The case dates to 2010, when FBI agents met with Yonas Fikre, a naturalized U.S. citizen of Eritrean descent who converted to Islam. The meeting took place at the U.S. embassy in Khartoum, Sudan, where Mr. Fikre was pursuing business opportunities.

The FBI agents questioned him about alleged terrorist involvement in the Masjid As-Saber Mosque in Portland, Oregon, where he had attended prayer services. The agents told him he wouldn’t be allowed to return to the United States unless he became an informant for them.

People waiting in line to go through Orlando International Airport MCO TSA security on a busy day. (Courtesy of Ed Perkins)
People waiting in line to go through Orlando International Airport MCO TSA security on a busy day. Courtesy of Ed Perkins

In 2012, he filed for asylum in Sweden, where he had relatives. He claims that the United Arab Emirates detained him at the behest of the U.S. government for 106 days, interrogated him about mosque activities, and tortured him.

In 2015, TSA Acting Administrator Melvin J. Carraway refused to remove Mr. Fikre’s name from the list, saying he posed a threat to civil aviation. He declined to elaborate, saying that to provide reasons for his decision would risk harming national security and jeopardize law enforcement activities.

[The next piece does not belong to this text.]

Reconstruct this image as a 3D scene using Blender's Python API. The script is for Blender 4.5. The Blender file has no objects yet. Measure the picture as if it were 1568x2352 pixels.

Mr. Fikre, who denies that he represents a national security threat to the United States, initiated a lawsuit against the FBI for wrongly being put on the list, for reputational harm, and for violating his right to travel.

Initially Dismissed

During the legal proceedings, the agency took his name off the list. The FBI then asked the court to dismiss the lawsuit, arguing that removing his name had rendered the case moot.

A federal district court sided with the FBI and dismissed Mr. Fikre’s legal complaint.

The U.S. Court of Appeals for the 9th Circuit disagreed with the lower court, holding that the government’s removing Mr. Fikre’s name from the no-fly list and providing a sworn declaration that his name wouldn’t be returned to the list “based on the currently available information” wasn’t enough to make his lawsuit moot.

The circuit court noted that the FBI had never conceded that including him on the list was wrong nor had it identified any changes to the policies that landed him on the list.

The 4th and 6th circuits have gone the other way in similar cases, finding that removal from the no-fly list “moots a case when the government represents that the individual will not be placed back on the list based on currently available information,” the FBI said in its petition filed with the Supreme Court on June 2.

However, in a brief filed with the Supreme Court on Aug. 21, Mr. Fikre argued that when the government takes an individual off the list during litigation challenging the listing, “the case does not end automatically.”

It’s deemed moot “only if no further relief is possible and, even then, the matter is adjudicated unless the government can overcome the voluntary cessation exception to mootness,” according to the brief.

“Determining whether the government has overcome the exception requires a case-specific analysis of what the government has said and done, including whether the government has repudiated its original decision to place the individual on the list or changed its listing practices, as opposed to merely having exercised individual discretion to remove the individual.”

Earlier No-Fly Ruling

The Supreme Court ruled in another case about the no-fly list in December 2020.
The court held unanimously in Tanzin v. Tanvir that a group of Muslims placed on the list after refusing to act as informants for the FBI may sue individual federal officials personally for damages under the Religious Freedom Restoration Act.

Their names were struck from the list a year after they filed suit, mooting their claim for injunctive relief but not their claim for having their rights violated.

The Trump administration had argued that lawsuits against individual government employees shouldn’t be allowed because they would deter officials “from performing their duties by the prospect of litigation and potentially severe personal financial consequences.”

Mr. Fikre’s attorney, Lindsay Harrison of Jenner and Block in Washington, and U.S. Department of Justice officials didn’t respond by press time to a request by The Epoch Times for comment.

Oral arguments in FBI v. Fikre haven’t yet been scheduled.